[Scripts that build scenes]
---+---
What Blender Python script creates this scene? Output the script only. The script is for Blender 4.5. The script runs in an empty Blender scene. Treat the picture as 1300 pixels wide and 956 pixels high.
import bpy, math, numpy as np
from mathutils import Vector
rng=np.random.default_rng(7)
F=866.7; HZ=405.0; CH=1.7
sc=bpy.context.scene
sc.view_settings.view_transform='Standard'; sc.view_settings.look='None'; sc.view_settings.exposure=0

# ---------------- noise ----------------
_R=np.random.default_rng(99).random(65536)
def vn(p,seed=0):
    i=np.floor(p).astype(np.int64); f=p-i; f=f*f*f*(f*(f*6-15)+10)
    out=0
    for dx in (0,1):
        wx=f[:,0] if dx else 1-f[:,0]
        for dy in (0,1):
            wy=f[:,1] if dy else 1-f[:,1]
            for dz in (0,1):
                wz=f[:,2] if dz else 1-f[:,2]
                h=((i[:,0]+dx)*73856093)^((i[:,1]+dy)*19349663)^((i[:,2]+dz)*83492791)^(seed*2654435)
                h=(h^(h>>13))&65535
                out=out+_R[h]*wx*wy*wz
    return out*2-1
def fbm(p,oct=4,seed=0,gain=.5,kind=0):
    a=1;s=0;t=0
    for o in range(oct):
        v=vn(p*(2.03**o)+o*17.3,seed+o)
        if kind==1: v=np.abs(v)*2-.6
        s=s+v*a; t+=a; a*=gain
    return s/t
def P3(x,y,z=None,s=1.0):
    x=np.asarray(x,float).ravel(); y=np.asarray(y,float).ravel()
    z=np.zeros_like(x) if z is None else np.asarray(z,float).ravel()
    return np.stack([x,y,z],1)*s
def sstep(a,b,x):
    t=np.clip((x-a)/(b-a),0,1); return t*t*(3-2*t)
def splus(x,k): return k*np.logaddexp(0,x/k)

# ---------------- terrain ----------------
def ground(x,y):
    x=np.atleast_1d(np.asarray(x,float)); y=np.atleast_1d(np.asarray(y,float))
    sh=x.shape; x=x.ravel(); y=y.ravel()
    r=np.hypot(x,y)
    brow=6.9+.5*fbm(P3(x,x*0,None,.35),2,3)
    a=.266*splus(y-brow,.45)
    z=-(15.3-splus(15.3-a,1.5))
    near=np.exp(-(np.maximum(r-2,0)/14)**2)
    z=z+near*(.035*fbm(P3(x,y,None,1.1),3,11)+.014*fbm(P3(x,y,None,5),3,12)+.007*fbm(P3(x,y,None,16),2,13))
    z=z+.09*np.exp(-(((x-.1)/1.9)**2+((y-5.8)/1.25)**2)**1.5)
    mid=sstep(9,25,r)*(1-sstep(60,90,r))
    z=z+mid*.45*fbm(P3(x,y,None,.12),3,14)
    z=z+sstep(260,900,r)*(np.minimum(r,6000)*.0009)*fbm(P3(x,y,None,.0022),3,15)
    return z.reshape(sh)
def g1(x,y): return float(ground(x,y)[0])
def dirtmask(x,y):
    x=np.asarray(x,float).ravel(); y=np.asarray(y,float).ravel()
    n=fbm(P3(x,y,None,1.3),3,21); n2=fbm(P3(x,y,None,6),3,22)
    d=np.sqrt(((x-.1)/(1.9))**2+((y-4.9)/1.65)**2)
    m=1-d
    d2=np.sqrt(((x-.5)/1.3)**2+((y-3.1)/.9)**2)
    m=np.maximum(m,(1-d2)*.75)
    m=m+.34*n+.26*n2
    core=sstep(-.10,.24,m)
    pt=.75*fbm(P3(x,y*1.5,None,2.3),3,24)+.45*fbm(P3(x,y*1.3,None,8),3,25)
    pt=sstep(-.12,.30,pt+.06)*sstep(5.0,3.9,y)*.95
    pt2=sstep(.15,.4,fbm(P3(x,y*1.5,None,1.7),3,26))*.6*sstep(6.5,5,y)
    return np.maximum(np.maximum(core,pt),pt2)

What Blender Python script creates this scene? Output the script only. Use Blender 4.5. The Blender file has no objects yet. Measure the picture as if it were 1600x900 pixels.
---+---
# Task statement
Nothing in the data may differ; print all of it exactly as written.

# Complete output
What Blender Python script creates this scene? Output the script only. The script is for Blender 4.5. The script runs in an empty Blender scene. Treat the picture as 1300 pixels wide and 956 pixels high.
import bpy, math, numpy as np
from mathutils import Vector
rng=np.random.default_rng(7)
F=866.7; HZ=405.0; CH=1.7
sc=bpy.context.scene
sc.view_settings.view_transform='Standard'; sc.view_settings.look='None'; sc.view_settings.exposure=0

# ---------------- noise ----------------
_R=np.random.default_rng(99).random(65536)
def vn(p,seed=0):
    i=np.floor(p).astype(np.int64); f=p-i; f=f*f*f*(f*(f*6-15)+10)
    out=0
    for dx in (0,1):
        wx=f[:,0] if dx else 1-f[:,0]
        for dy in (0,1):
            wy=f[:,1] if dy else 1-f[:,1]
            for dz in (0,1):
                wz=f[:,2] if dz else 1-f[:,2]
                h=((i[:,0]+dx)*73856093)^((i[:,1]+dy)*19349663)^((i[:,2]+dz)*83492791)^(seed*2654435)
                h=(h^(h>>13))&65535
                out=out+_R[h]*wx*wy*wz
    return out*2-1
def fbm(p,oct=4,seed=0,gain=.5,kind=0):
    a=1;s=0;t=0
    for o in range(oct):
        v=vn(p*(2.03**o)+o*17.3,seed+o)
        if kind==1: v=np.abs(v)*2-.6
        s=s+v*a; t+=a; a*=gain
    return s/t
def P3(x,y,z=None,s=1.0):
    x=np.asarray(x,float).ravel(); y=np.asarray(y,float).ravel()
    z=np.zeros_like(x) if z is None else np.asarray(z,float).ravel()
    return np.stack([x,y,z],1)*s
def sstep(a,b,x):
    t=np.clip((x-a)/(b-a),0,1); return t*t*(3-2*t)
def splus(x,k): return k*np.logaddexp(0,x/k)

# ---------------- terrain ----------------
def ground(x,y):
    x=np.atleast_1d(np.asarray(x,float)); y=np.atleast_1d(np.asarray(y,float))
    sh=x.shape; x=x.ravel(); y=y.ravel()
    r=np.hypot(x,y)
    brow=6.9+.5*fbm(P3(x,x*0,None,.35),2,3)
    a=.266*splus(y-brow,.45)
    z=-(15.3-splus(15.3-a,1.5))
    near=np.exp(-(np.maximum(r-2,0)/14)**2)
    z=z+near*(.035*fbm(P3(x,y,None,1.1),3,11)+.014*fbm(P3(x,y,None,5),3,12)+.007*fbm(P3(x,y,None,16),2,13))
    z=z+.09*np.exp(-(((x-.1)/1.9)**2+((y-5.8)/1.25)**2)**1.5)
    mid=sstep(9,25,r)*(1-sstep(60,90,r))
    z=z+mid*.45*fbm(P3(x,y,None,.12),3,14)
    z=z+sstep(260,900,r)*(np.minimum(r,6000)*.0009)*fbm(P3(x,y,None,.0022),3,15)
    return z.reshape(sh)
def g1(x,y): return float(ground(x,y)[0])
def dirtmask(x,y):
    x=np.asarray(x,float).ravel(); y=np.asarray(y,float).ravel()
    n=fbm(P3(x,y,None,1.3),3,21); n2=fbm(P3(x,y,None,6),3,22)
    d=np.sqrt(((x-.1)/(1.9))**2+((y-4.9)/1.65)**2)
    m=1-d
    d2=np.sqrt(((x-.5)/1.3)**2+((y-3.1)/.9)**2)
    m=np.maximum(m,(1-d2)*.75)
    m=m+.34*n+.26*n2
    core=sstep(-.10,.24,m)
    pt=.75*fbm(P3(x,y*1.5,None,2.3),3,24)+.45*fbm(P3(x,y*1.3,None,8),3,25)
    pt=sstep(-.12,.30,pt+.06)*sstep(5.0,3.9,y)*.95
    pt2=sstep(.15,.4,fbm(P3(x,y*1.5,None,1.7),3,26))*.6*sstep(6.5,5,y)
    return np.maximum(np.maximum(core,pt),pt2)

What Blender Python script creates this scene? Output the script only. Use Blender 4.5. The Blender file has no objects yet. Measure the picture as if it were 1600x900 pixels.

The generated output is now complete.